The statute directs the Commission to “encourage the deployment on a reasonable and timely basis of advanced telecommunications capability to all Americans . . . by utilizing . . . price cap regulation, regulatory forbearance, measures that promote competition in the local telecommunications market, or other regulating methods that remove barriers to infrastructure investment.”
As I said, we have long felt the FCC had the power to remove state barriers that limit local authority to build fiber networks under its section 706 authority but we did not know whether the courts would read it in the same way. In describing the difference between its authority to promote competition vs. its power to remove barriers to infrastructure investment, he notes:
An example of a paradigmatic barrier to infrastructure investment would be state laws that prohibit municipalities from creating their own broadband infrastructure to compete against private companies.

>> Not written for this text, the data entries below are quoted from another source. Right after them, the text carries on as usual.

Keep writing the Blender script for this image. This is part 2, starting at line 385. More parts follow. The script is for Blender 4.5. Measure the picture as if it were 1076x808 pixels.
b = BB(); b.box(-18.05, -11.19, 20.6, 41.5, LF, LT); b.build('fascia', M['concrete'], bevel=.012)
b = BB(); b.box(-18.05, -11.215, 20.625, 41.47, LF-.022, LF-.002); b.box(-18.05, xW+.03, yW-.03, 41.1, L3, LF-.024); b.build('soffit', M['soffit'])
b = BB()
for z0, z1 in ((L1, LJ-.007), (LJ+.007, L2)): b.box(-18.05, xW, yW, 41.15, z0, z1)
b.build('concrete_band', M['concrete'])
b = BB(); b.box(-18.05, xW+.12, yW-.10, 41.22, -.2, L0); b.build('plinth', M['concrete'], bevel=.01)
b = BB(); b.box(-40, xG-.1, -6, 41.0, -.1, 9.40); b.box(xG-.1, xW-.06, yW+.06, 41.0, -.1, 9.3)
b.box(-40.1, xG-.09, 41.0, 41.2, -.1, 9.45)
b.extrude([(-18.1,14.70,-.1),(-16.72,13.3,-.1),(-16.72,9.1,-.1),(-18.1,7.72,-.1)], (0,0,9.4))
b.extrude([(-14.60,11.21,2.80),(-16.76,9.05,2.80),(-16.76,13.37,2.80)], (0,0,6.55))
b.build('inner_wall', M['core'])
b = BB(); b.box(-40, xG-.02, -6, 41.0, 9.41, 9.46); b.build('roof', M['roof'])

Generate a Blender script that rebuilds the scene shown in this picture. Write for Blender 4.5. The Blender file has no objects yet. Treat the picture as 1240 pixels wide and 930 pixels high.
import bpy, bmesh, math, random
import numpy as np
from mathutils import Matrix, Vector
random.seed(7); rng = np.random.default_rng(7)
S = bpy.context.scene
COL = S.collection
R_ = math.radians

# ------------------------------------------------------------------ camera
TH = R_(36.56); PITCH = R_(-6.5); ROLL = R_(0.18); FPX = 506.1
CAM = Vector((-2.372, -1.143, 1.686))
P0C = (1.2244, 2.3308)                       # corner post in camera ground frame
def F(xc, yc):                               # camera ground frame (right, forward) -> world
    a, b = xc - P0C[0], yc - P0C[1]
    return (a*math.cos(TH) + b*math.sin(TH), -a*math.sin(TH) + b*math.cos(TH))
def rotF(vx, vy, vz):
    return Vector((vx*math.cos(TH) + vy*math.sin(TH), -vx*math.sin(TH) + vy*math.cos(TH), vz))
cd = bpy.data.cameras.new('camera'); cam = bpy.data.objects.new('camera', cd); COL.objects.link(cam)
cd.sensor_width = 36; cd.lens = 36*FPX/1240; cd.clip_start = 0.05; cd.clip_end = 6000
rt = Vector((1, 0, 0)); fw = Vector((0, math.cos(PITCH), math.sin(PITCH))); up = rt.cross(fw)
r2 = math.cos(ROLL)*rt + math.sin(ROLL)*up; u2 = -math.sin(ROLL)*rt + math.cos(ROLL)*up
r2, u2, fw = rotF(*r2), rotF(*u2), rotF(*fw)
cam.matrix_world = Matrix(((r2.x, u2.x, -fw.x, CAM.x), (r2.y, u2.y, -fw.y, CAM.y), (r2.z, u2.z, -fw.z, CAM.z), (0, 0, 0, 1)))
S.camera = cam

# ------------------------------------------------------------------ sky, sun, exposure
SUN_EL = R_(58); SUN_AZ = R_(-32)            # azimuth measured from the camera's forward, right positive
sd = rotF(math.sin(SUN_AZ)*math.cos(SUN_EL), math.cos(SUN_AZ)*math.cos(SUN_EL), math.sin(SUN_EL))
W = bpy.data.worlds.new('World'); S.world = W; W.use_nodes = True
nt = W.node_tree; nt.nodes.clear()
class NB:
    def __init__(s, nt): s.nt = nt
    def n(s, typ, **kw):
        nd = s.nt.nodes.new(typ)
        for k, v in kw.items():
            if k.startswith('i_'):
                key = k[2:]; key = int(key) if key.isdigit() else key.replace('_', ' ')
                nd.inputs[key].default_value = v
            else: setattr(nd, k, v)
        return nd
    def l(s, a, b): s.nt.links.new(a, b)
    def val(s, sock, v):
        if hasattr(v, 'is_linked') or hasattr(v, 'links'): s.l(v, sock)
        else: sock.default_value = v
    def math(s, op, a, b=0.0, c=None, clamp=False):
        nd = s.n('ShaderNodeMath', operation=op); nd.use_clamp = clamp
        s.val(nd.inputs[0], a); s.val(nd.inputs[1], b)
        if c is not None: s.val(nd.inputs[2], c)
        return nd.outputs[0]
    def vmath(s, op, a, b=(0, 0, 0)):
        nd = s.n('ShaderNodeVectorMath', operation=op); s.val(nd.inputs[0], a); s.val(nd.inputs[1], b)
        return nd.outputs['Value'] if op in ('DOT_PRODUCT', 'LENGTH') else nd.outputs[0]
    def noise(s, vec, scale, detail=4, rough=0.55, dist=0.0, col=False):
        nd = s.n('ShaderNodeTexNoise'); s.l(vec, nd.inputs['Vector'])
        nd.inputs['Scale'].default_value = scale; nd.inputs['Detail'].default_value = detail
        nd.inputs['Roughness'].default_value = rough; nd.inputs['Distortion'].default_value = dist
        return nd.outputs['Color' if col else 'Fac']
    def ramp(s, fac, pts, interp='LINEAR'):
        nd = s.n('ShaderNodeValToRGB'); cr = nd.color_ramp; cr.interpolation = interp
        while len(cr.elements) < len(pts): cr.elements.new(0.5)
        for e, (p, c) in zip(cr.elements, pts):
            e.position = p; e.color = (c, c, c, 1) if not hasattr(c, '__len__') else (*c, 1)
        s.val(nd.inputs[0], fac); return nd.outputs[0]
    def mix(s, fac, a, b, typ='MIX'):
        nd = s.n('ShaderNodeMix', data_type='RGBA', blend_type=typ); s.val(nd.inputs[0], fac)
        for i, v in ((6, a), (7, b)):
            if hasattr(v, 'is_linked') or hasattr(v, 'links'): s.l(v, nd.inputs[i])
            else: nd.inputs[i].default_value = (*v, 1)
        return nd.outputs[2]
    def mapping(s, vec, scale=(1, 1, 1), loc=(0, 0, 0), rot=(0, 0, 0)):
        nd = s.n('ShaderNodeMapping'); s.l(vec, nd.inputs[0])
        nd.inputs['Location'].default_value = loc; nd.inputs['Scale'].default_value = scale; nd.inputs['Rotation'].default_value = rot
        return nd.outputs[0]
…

The footnotes cites this Wired article for further information. It's "kind of a big deal." We now have a clear roadmap: Section 706 gives the FCC the authority to remove barriers to infrastructure investment and to promote competition. Restoring local authority to build networks achieves both. The Nixon v. Missouri decision is irrelevant, based on a different section of law. And we have plenty of evidence that when allowed to build their own networks, communities can do a wonderful job... that is what we have been documenting for years.